Monero scheduled a supply of 18.4 million XMR to be in circulation by 31 May 2022. At this point, however, miners have already claimed more than 90% of the total block rewards. Nearly 16.6 million coins are in circulation, which means it is time to set a new reward structure for those producing blocks. Monero implements this through tail emissions — a term that simply means a fixed reward per block. The new reward will be 0.6 XMR per block, reduced from the current 3.41 XMR. Monero will, however, continue to monitor mining profitability to ensure mining remains viable.
Comparison with Bitcoin
Comparisons with Bitcoin (BTC) are inevitable. In Bitcoin’s case, many coins have also already been mined and users increasingly rely on Layer 2 solutions like the Lightning Network, where users do not directly pay a continuous fee to block producers. Over time, mining Monero could become relatively more attractive than mining Bitcoin — and that represents a potential issue for networks whose security depends on miner participation. Bitcoin’s blockchain security today relies heavily on miners who validate and secure transactions.
Monero, however, takes a different approach. Monero (XMR) considers both miners and the community, ensuring that mining remains appealing. By maintaining a steady incentive through tail emissions, Monero aims to preserve a sustainable mining ecosystem. That design choice gives Monero a potentially stronger long-term outlook than some earlier cryptocurrencies, increasing the likelihood it remains an important player in the future.

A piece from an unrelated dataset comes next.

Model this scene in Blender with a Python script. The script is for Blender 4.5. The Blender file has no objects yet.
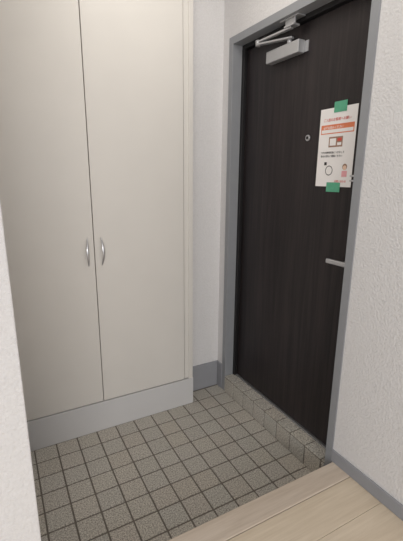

What does this mean for demand for XMR?
Current demand for XMR is not yet sufficient to fully support a deflationary supply model on its own. However, demand could grow significantly because Monero is one of the cryptocurrencies most strongly associated with transaction privacy. Monero’s privacy features obfuscate transaction details so that it becomes difficult to determine with certainty who sent or received funds. For users and projects prioritizing an anonymous and decentralized economy with a strong focus on security, Monero offers a compelling solution.
Past controversies, such as talks about a potential hard fork in mid-2018 and some negative press, have not undermined Monero’s adoption. If anything, Monero became more prominent among certain online communities, including cybercriminals and Dark Web users, which ironically contributed to wider awareness and demand. The community now awaits the updated roadmap and the miners’ response to reduced block rewards — miners will need to remain profitable even at the lower emission rate. It also remains uncertain how Bitcoin miners might react to these developments; there is a reasonable chance increased interest in Monero could drive higher mining activity, faster transactions and stronger privacy through network growth.